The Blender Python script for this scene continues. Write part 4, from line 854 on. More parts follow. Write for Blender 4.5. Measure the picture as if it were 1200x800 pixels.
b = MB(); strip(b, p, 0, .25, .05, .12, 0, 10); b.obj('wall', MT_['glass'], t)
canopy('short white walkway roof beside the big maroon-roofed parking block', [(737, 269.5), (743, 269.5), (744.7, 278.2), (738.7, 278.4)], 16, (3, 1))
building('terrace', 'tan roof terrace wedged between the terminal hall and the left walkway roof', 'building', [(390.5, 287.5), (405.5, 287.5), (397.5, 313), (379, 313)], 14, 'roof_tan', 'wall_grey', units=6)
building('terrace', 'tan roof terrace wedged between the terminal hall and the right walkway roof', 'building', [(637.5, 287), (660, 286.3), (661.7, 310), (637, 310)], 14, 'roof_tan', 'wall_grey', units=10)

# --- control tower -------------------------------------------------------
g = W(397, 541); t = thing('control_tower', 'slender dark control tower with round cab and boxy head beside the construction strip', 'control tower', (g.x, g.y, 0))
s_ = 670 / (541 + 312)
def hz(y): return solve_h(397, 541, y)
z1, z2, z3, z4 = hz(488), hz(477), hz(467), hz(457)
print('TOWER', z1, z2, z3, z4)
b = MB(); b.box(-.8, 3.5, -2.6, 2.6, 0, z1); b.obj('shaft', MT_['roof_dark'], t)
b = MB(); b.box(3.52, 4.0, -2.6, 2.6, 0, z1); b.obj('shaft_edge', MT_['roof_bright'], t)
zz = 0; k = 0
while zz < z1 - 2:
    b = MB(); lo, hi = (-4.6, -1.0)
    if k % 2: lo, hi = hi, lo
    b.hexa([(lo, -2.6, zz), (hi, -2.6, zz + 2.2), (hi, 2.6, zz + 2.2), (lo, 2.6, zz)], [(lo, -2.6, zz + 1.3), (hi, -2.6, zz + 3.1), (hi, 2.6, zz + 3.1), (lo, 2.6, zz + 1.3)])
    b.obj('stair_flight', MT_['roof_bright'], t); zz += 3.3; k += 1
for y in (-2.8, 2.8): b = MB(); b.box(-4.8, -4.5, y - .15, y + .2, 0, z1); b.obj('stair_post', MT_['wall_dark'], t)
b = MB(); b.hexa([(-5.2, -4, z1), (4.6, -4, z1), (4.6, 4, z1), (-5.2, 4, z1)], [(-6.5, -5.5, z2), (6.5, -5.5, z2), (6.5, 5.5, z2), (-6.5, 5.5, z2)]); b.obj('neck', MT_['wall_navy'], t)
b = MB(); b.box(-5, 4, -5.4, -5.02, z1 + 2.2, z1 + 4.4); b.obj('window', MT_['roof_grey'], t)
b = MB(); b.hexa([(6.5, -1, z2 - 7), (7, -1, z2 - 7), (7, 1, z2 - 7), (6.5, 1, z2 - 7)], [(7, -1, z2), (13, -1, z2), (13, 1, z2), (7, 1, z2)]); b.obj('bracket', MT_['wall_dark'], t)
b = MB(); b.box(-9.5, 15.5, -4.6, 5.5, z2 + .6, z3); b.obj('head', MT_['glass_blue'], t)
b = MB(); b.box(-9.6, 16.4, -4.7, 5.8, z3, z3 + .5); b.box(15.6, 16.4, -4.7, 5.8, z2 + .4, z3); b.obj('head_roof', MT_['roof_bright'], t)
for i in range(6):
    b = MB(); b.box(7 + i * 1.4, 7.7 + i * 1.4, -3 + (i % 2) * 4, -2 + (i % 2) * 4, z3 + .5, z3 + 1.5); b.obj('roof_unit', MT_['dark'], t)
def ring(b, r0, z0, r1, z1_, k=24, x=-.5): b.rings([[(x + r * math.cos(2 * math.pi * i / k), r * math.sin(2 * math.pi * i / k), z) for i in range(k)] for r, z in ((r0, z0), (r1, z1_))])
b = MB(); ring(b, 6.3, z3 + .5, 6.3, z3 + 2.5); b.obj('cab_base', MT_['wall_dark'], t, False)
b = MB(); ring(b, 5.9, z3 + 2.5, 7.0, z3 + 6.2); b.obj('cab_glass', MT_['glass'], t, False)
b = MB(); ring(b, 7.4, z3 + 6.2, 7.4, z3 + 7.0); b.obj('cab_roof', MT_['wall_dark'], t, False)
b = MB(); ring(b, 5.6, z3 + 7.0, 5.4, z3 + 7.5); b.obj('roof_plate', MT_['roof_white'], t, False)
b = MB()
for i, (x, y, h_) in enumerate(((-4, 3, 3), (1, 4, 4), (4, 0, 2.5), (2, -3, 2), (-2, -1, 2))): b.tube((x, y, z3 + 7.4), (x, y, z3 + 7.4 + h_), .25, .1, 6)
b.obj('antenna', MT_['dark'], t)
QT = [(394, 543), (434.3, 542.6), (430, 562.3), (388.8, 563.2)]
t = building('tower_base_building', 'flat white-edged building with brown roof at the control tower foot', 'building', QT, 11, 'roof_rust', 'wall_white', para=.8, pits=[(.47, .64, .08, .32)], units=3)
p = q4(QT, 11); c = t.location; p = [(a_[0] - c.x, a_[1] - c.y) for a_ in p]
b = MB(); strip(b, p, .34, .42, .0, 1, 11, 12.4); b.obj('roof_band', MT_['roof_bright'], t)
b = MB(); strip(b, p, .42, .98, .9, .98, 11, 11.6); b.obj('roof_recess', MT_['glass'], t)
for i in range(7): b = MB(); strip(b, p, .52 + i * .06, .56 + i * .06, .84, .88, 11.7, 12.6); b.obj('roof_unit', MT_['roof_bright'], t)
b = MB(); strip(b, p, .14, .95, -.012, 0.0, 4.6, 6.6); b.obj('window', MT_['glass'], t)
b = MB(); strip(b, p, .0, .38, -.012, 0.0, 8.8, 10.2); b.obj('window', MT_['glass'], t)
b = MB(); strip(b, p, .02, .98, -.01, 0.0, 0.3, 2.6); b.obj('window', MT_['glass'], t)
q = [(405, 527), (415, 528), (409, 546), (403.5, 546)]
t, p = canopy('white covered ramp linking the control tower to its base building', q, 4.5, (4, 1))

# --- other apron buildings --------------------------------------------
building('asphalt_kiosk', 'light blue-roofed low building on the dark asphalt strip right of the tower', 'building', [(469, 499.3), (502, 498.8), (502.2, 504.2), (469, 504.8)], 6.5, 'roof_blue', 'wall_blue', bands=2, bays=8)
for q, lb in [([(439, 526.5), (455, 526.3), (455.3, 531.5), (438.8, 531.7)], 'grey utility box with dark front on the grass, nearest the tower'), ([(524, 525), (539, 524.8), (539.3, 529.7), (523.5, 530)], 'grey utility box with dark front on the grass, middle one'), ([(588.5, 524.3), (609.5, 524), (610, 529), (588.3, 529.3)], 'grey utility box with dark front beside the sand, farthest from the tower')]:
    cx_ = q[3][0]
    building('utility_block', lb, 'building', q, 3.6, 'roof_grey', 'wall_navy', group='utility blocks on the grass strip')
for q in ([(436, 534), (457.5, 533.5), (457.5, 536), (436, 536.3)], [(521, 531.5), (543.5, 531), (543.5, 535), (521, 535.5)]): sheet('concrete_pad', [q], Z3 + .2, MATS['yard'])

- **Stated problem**
Extract the first line above and each line after it up to and including the one with "14, 'roof_tan', 'wall_grey', units=10)", please, exactly and with nothing else.

- **Problem solution**
The Blender Python script for this scene continues. Write part 4, from line 854 on. More parts follow. Write for Blender 4.5. Measure the picture as if it were 1200x800 pixels.
b = MB(); strip(b, p, 0, .25, .05, .12, 0, 10); b.obj('wall', MT_['glass'], t)
canopy('short white walkway roof beside the big maroon-roofed parking block', [(737, 269.5), (743, 269.5), (744.7, 278.2), (738.7, 278.4)], 16, (3, 1))
building('terrace', 'tan roof terrace wedged between the terminal hall and the left walkway roof', 'building', [(390.5, 287.5), (405.5, 287.5), (397.5, 313), (379, 313)], 14, 'roof_tan', 'wall_grey', units=6)
building('terrace', 'tan roof terrace wedged between the terminal hall and the right walkway roof', 'building', [(637.5, 287), (660, 286.3), (661.7, 310), (637, 310)], 14, 'roof_tan', 'wall_grey', units=10)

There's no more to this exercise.